Здесь можно отметить одну характерную особенность отношения к модерну с позиции премодерна (традиционализма) и постмодерна. Пригожин показывает на примере эволюции физических представлений классической и неклассической науки, что факторы становления и историчности, признаваемые в теории, при анализе устройства реальности, на самом деле, не учитываются. И «физику времени», где материя и становление были полностью тождественными, только еще предстоит выстроить — это дело науки постмодерна. Другими словами, Пригожин упрекает позитивистскую физику в том, что она всё еще остается слишком метафизичной. Для традиционалистов же (Р. Генон) наука модерна, напротив, видится как полный разрыв с метафизикой и помещение бытия в становление с прогрессирующей утратой бытия. Традиционализм видит в модерне то, что, по мнению постмодернистов (а Пригожин, безусловно, является физиком постмодернистским), составляет суть постмодерна, и чего в модерне ещё в полной мере нет.

Точно так же традиционалисты видят в философии и научных теориях модерна все признаки полной дезонтологизации и тотальное наступление нигилизма, ничто. Для постмодернистов, модерн, напротив, остается всё ещё вполне онтологичным состоянием, и настоящая деонтологизация реальности должна наступить только в границах новой парадигмы, т.е. в постмодерне. Модерн же, кажущийся традиционалистам пределом дезонтологизации, с точки зрения постмодернистов — лишь детские игрушки.

Делёз говорит, что до определенного момента (до момента фазового перехода к постмодерну) в модерне, вставшем на путь нигилизма, воля к «ничто» сама была ничтожной, слабой. А теперь воля к «ничто» должна стать сильной и абсолютной, чтобы «ничто», которое никак не наступало, наконец наступило. Делёз считает, что в попытках освободить «ничто» от репрессий, модерн снова и снова выстраивал репрессивные системы. — К ним он относил и классический материализм, и марксизм, и психоанализ, и даже структурализм (почему и было изобретено понятие — «постструктурализм»). В них воля к «ничто», по Делёзу, присутствовала, но была слишком слаба.

С точки зрения Делёза, в постмодерне воля к «ничто» должна стать всеопобеждающей и всемогущей. И здесь дискурс о «ничто», который в целом пропадает из постфилософии, у Делёза — как самого радикального, яркого и последовательного мыслителя постмодерна — всплывает заново, приоткрывая те тайные стороны этой парадигмы, которые она в обычном случае пытается тщательно закамуфлировать.

Калька и карта

Что касается пространства, то здесь постмодернисты предлагают концепцию кальки и карты. Оппозиция кальки и карты предопределяет представления постмодерна о структуре пространства.

Калька — это такая разметка пространства, которая всегда, пусть с искажениями, но воспроизводит разметку пространства, имевшуюся ранее.
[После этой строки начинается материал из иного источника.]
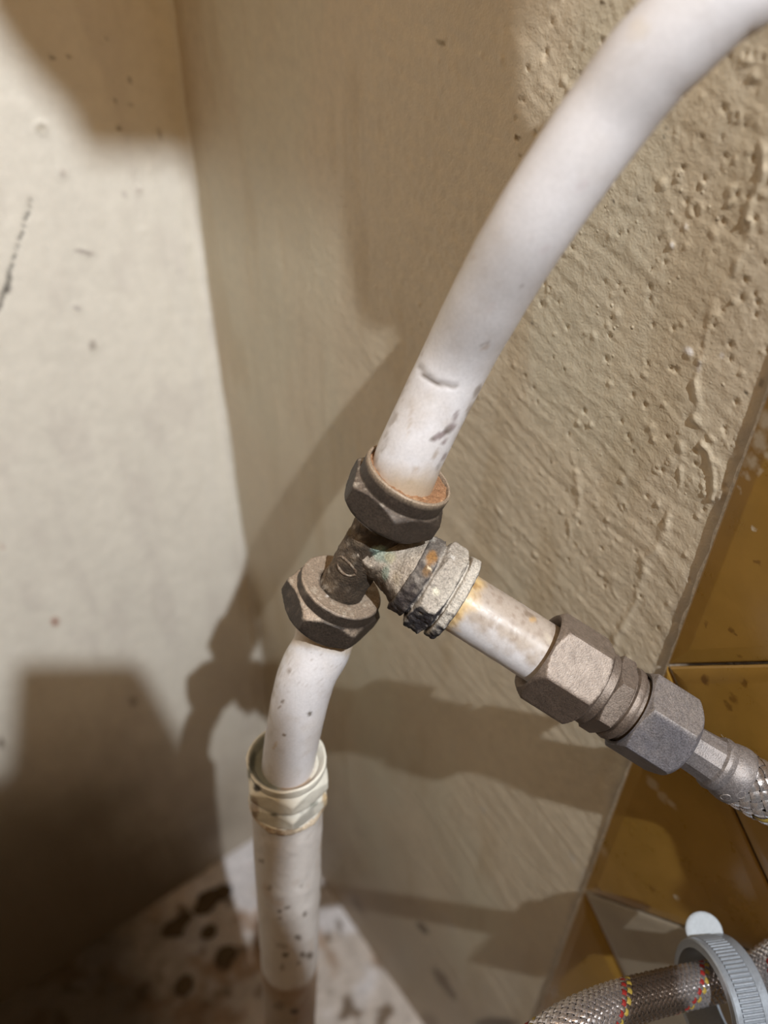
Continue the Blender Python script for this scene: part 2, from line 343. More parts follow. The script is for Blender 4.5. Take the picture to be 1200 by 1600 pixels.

Первая редакция кальки есть проекция рассудка (образующего систему координат, не существующую в эмпирическом мире и выстраиваемую «геометризирующим» разумом) на исторически воспринятое представление о «реальности», о «внешнем мире». Другими словами пространство кальки отражает структуру гносеологии и структуру того исторического ландшафта, на которой гносеология была исторически спроектирована. Далее с пространством начинают работать по принципу редупликации: калька накладывается на поверхность, и эта поверхность подгоняется под то, что на кальке нарисовано. Таким образом, калька есть процесс умножения симулякров. Новое в каждой серии калек — только погрешности, накопление которых и приводит к появлению пространства-симулякра (которым является виртуальная реальность).